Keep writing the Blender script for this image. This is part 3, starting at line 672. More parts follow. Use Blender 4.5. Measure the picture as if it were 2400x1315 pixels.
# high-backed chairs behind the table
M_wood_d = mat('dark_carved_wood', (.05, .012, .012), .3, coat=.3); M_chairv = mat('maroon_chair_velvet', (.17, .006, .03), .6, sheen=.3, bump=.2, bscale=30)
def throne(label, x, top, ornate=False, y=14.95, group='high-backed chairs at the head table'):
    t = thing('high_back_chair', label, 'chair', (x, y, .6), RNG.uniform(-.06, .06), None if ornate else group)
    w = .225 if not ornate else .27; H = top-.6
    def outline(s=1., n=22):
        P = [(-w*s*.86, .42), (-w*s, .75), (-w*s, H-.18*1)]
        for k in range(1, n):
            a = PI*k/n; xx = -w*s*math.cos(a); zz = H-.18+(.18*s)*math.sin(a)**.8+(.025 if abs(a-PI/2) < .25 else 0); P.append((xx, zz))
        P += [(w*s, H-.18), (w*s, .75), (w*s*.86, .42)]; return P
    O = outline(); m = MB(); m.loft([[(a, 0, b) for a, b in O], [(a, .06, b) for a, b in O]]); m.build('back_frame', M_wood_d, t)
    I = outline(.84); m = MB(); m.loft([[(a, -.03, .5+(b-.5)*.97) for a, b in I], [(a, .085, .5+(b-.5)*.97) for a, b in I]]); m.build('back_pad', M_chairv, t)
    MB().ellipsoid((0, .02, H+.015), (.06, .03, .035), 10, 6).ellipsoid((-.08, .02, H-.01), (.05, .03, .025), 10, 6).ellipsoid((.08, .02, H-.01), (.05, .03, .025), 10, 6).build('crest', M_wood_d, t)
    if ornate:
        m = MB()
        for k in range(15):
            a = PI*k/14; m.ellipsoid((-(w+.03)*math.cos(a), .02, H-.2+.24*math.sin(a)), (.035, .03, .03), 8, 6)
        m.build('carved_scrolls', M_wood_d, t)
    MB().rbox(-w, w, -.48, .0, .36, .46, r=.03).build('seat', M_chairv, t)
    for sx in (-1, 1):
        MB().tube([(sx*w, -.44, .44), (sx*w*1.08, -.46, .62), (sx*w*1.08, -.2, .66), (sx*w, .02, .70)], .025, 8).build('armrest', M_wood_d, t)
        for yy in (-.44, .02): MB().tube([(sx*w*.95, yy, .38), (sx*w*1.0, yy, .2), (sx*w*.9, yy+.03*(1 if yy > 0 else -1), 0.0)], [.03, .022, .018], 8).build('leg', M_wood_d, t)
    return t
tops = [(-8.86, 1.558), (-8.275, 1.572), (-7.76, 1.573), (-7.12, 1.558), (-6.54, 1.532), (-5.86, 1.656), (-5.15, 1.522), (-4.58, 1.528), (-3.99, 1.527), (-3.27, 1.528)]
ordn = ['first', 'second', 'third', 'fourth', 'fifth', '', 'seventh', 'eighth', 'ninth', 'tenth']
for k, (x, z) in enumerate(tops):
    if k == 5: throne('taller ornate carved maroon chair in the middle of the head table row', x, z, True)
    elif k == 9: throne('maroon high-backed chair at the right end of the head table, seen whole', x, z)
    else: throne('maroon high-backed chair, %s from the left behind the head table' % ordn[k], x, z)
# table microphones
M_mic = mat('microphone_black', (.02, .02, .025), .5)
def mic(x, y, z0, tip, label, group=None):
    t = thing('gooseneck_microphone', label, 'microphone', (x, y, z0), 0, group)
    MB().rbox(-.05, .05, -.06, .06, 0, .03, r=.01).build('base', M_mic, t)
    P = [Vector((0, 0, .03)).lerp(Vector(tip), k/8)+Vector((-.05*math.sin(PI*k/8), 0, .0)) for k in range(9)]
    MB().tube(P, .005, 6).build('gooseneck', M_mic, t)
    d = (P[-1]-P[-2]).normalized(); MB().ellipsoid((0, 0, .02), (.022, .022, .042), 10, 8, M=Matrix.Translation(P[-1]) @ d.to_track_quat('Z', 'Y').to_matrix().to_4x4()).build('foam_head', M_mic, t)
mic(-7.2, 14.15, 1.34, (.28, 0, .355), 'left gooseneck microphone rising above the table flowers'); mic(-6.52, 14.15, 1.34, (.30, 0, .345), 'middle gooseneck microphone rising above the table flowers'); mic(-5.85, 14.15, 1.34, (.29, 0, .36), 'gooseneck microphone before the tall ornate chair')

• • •

Write the listing out again, exactly as it reads.

Keep writing the Blender script for this image. This is part 3, starting at line 672. More parts follow. Use Blender 4.5. Measure the picture as if it were 2400x1315 pixels.
# high-backed chairs behind the table
M_wood_d = mat('dark_carved_wood', (.05, .012, .012), .3, coat=.3); M_chairv = mat('maroon_chair_velvet', (.17, .006, .03), .6, sheen=.3, bump=.2, bscale=30)
def throne(label, x, top, ornate=False, y=14.95, group='high-backed chairs at the head table'):
    t = thing('high_back_chair', label, 'chair', (x, y, .6), RNG.uniform(-.06, .06), None if ornate else group)
    w = .225 if not ornate else .27; H = top-.6
    def outline(s=1., n=22):
        P = [(-w*s*.86, .42), (-w*s, .75), (-w*s, H-.18*1)]
        for k in range(1, n):
            a = PI*k/n; xx = -w*s*math.cos(a); zz = H-.18+(.18*s)*math.sin(a)**.8+(.025 if abs(a-PI/2) < .25 else 0); P.append((xx, zz))
        P += [(w*s, H-.18), (w*s, .75), (w*s*.86, .42)]; return P
    O = outline(); m = MB(); m.loft([[(a, 0, b) for a, b in O], [(a, .06, b) for a, b in O]]); m.build('back_frame', M_wood_d, t)
    I = outline(.84); m = MB(); m.loft([[(a, -.03, .5+(b-.5)*.97) for a, b in I], [(a, .085, .5+(b-.5)*.97) for a, b in I]]); m.build('back_pad', M_chairv, t)
    MB().ellipsoid((0, .02, H+.015), (.06, .03, .035), 10, 6).ellipsoid((-.08, .02, H-.01), (.05, .03, .025), 10, 6).ellipsoid((.08, .02, H-.01), (.05, .03, .025), 10, 6).build('crest', M_wood_d, t)
    if ornate:
        m = MB()
        for k in range(15):
            a = PI*k/14; m.ellipsoid((-(w+.03)*math.cos(a), .02, H-.2+.24*math.sin(a)), (.035, .03, .03), 8, 6)
        m.build('carved_scrolls', M_wood_d, t)
    MB().rbox(-w, w, -.48, .0, .36, .46, r=.03).build('seat', M_chairv, t)
    for sx in (-1, 1):
        MB().tube([(sx*w, -.44, .44), (sx*w*1.08, -.46, .62), (sx*w*1.08, -.2, .66), (sx*w, .02, .70)], .025, 8).build('armrest', M_wood_d, t)
        for yy in (-.44, .02): MB().tube([(sx*w*.95, yy, .38), (sx*w*1.0, yy, .2), (sx*w*.9, yy+.03*(1 if yy > 0 else -1), 0.0)], [.03, .022, .018], 8).build('leg', M_wood_d, t)
    return t
tops = [(-8.86, 1.558), (-8.275, 1.572), (-7.76, 1.573), (-7.12, 1.558), (-6.54, 1.532), (-5.86, 1.656), (-5.15, 1.522), (-4.58, 1.528), (-3.99, 1.527), (-3.27, 1.528)]
ordn = ['first', 'second', 'third', 'fourth', 'fifth', '', 'seventh', 'eighth', 'ninth', 'tenth']
for k, (x, z) in enumerate(tops):
    if k == 5: throne('taller ornate carved maroon chair in the middle of the head table row', x, z, True)
    elif k == 9: throne('maroon high-backed chair at the right end of the head table, seen whole', x, z)
    else: throne('maroon high-backed chair, %s from the left behind the head table' % ordn[k], x, z)
# table microphones
M_mic = mat('microphone_black', (.02, .02, .025), .5)
def mic(x, y, z0, tip, label, group=None):
    t = thing('gooseneck_microphone', label, 'microphone', (x, y, z0), 0, group)
    MB().rbox(-.05, .05, -.06, .06, 0, .03, r=.01).build('base', M_mic, t)
    P = [Vector((0, 0, .03)).lerp(Vector(tip), k/8)+Vector((-.05*math.sin(PI*k/8), 0, .0)) for k in range(9)]
    MB().tube(P, .005, 6).build('gooseneck', M_mic, t)
    d = (P[-1]-P[-2]).normalized(); MB().ellipsoid((0, 0, .02), (.022, .022, .042), 10, 8, M=Matrix.Translation(P[-1]) @ d.to_track_quat('Z', 'Y').to_matrix().to_4x4()).build('foam_head', M_mic, t)
mic(-7.2, 14.15, 1.34, (.28, 0, .355), 'left gooseneck microphone rising above the table flowers'); mic(-6.52, 14.15, 1.34, (.30, 0, .345), 'middle gooseneck microphone rising above the table flowers'); mic(-5.85, 14.15, 1.34, (.29, 0, .36), 'gooseneck microphone before the tall ornate chair')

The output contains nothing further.